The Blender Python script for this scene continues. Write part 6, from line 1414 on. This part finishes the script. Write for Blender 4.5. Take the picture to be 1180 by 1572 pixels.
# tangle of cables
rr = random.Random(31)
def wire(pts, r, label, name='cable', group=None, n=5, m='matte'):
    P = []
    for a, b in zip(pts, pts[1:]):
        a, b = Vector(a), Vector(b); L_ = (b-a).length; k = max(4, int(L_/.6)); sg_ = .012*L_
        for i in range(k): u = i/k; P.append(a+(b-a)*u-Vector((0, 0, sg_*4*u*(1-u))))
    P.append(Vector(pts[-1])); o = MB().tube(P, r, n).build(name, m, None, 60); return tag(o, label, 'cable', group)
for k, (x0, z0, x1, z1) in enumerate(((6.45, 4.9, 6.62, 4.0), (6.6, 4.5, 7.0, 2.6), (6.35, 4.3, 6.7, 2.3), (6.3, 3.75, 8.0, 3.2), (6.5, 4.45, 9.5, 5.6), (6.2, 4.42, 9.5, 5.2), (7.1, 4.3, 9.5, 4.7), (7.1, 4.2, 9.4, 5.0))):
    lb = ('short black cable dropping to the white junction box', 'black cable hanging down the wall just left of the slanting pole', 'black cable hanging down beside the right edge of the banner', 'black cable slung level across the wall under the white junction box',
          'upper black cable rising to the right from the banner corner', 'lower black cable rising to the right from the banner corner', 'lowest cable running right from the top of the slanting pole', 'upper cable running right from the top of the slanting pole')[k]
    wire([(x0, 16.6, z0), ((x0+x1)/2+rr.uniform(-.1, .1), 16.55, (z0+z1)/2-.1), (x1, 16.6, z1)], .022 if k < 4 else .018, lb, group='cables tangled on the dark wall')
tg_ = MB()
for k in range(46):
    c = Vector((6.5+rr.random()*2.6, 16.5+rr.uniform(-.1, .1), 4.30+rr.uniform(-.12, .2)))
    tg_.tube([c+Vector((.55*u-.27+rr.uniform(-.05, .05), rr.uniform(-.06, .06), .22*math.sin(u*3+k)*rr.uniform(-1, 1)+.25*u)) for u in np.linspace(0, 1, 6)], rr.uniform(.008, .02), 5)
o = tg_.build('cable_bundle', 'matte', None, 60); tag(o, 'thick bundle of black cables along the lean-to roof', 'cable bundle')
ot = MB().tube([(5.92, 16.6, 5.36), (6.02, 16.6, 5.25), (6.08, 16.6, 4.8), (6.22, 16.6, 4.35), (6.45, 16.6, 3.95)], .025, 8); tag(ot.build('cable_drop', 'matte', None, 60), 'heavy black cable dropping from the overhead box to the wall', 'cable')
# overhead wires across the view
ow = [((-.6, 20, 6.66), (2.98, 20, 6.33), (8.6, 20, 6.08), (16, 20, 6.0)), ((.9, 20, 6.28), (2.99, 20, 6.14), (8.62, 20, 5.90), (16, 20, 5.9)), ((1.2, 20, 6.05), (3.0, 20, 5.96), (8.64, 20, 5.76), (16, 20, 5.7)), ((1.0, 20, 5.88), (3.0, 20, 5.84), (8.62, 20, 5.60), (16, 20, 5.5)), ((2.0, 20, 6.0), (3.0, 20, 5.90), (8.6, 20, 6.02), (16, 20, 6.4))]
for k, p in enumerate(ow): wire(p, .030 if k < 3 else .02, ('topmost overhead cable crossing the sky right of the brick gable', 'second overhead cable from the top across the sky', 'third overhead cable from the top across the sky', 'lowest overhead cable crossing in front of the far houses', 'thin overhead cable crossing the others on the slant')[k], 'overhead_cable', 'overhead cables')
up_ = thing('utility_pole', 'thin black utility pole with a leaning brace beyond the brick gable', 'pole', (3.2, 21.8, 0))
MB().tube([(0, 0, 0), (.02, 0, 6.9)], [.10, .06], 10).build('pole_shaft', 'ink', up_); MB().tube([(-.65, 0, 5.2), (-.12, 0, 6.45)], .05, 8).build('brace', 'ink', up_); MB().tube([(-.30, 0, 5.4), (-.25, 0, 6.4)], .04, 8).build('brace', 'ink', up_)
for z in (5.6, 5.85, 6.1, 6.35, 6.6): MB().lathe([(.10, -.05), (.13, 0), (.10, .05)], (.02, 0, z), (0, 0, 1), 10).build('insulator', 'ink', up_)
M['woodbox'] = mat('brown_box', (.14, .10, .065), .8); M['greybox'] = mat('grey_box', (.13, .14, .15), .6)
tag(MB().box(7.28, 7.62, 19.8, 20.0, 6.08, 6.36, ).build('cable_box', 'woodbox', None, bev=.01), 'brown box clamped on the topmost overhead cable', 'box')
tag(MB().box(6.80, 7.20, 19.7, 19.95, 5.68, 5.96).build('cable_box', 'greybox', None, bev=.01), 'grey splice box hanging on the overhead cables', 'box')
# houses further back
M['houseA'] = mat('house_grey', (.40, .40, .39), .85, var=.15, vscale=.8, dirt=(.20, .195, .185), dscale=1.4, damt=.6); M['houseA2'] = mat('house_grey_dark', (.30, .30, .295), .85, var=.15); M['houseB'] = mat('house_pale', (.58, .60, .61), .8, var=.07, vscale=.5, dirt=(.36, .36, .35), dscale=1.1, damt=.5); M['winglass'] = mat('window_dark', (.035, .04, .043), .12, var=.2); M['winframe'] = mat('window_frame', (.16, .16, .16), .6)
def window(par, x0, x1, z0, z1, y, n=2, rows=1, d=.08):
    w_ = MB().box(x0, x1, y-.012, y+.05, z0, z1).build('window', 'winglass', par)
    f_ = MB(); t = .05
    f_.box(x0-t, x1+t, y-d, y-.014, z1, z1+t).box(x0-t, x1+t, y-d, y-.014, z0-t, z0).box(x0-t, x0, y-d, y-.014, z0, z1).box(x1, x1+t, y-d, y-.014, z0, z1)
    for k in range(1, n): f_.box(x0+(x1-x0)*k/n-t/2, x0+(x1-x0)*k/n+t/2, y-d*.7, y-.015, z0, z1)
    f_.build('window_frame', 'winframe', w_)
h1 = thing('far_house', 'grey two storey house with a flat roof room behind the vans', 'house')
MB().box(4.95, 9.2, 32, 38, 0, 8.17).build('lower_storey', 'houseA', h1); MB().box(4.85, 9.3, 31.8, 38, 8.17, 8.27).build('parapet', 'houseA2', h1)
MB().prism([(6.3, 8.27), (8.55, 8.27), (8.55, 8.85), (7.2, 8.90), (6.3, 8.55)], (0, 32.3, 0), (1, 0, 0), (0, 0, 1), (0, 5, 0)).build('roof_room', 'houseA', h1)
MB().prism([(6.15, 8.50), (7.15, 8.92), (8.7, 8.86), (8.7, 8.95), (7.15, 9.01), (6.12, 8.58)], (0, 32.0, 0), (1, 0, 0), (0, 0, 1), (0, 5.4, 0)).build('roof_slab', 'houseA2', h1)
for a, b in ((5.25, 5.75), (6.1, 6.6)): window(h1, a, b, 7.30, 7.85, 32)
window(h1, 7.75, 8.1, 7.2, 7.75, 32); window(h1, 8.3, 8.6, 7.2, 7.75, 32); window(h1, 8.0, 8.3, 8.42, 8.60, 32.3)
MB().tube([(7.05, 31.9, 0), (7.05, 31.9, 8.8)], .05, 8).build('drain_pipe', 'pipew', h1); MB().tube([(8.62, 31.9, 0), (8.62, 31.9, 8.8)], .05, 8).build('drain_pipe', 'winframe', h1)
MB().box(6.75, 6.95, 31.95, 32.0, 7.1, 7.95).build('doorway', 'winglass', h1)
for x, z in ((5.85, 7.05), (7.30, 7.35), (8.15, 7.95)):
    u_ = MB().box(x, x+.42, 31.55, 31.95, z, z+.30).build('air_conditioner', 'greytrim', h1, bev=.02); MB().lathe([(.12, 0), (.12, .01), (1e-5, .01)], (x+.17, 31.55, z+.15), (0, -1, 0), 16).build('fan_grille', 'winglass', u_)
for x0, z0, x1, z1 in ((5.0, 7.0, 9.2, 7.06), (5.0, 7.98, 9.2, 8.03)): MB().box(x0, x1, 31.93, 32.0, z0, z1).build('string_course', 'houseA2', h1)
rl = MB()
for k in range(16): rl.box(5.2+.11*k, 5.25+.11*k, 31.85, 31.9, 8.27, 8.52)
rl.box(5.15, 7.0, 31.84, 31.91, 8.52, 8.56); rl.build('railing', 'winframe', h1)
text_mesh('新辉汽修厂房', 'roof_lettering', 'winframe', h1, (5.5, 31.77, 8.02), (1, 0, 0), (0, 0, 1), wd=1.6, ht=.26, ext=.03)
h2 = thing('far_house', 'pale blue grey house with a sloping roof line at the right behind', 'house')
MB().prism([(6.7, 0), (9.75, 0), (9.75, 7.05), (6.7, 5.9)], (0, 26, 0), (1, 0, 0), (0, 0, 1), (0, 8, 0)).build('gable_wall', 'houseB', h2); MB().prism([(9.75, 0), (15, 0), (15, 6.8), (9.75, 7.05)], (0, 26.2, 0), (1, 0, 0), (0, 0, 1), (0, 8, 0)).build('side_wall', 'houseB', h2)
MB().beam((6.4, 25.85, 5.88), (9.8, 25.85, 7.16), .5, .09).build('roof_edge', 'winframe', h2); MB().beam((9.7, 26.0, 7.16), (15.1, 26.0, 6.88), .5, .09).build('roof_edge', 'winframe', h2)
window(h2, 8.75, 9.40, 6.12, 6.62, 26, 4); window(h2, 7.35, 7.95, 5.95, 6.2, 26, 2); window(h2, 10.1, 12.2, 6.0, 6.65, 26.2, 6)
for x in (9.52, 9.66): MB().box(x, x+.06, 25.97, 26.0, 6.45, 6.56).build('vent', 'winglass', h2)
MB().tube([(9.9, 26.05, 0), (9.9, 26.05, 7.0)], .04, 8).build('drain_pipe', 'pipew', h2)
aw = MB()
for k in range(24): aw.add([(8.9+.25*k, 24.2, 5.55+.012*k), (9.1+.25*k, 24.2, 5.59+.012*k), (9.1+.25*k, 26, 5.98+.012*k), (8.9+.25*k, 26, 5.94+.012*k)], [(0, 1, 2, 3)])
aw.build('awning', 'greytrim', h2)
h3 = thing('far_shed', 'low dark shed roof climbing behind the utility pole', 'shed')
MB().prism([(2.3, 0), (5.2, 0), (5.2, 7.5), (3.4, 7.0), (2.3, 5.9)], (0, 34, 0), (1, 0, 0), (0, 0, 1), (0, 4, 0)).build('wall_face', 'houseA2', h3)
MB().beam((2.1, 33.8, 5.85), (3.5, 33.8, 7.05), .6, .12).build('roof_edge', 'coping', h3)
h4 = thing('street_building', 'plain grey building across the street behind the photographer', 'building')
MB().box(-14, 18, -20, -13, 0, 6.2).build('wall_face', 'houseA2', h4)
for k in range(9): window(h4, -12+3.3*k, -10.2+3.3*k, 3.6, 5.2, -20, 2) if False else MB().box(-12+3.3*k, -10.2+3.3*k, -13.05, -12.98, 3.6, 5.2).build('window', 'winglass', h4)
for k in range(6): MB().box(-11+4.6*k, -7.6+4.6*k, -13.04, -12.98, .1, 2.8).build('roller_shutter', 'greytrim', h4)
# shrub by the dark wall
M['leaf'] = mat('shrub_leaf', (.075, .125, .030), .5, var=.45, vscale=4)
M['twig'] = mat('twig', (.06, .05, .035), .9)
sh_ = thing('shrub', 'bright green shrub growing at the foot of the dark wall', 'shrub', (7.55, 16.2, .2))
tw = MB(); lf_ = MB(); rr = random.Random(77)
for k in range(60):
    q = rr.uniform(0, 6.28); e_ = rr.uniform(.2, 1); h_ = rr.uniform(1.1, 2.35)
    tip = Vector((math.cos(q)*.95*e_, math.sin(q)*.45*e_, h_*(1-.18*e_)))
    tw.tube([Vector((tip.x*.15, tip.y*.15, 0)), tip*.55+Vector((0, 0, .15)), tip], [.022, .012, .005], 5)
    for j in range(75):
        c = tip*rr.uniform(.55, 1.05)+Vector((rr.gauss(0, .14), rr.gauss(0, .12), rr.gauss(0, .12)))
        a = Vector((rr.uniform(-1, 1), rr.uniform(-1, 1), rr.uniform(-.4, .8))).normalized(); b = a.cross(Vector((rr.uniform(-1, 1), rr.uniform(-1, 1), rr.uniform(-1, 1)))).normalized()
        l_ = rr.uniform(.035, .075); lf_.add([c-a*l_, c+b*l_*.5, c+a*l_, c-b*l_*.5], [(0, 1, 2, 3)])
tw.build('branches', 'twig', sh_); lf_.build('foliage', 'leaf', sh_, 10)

### Task to complete:
Show the lines of the data that hold the word "from".

### Response to this task:
The Blender Python script for this scene continues. Write part 6, from line 1414 on. This part finishes the script. Write for Blender 4.5. Take the picture to be 1180 by 1572 pixels.
          'upper black cable rising to the right from the banner corner', 'lower black cable rising to the right from the banner corner', 'lowest cable running right from the top of the slanting pole', 'upper cable running right from the top of the slanting pole')[k]
ot = MB().tube([(5.92, 16.6, 5.36), (6.02, 16.6, 5.25), (6.08, 16.6, 4.8), (6.22, 16.6, 4.35), (6.45, 16.6, 3.95)], .025, 8); tag(ot.build('cable_drop', 'matte', None, 60), 'heavy black cable dropping from the overhead box to the wall', 'cable')
for k, p in enumerate(ow): wire(p, .030 if k < 3 else .02, ('topmost overhead cable crossing the sky right of the brick gable', 'second overhead cable from the top across the sky', 'third overhead cable from the top across the sky', 'lowest overhead cable crossing in front of the far houses', 'thin overhead cable crossing the others on the slant')[k], 'overhead_cable', 'overhead cables')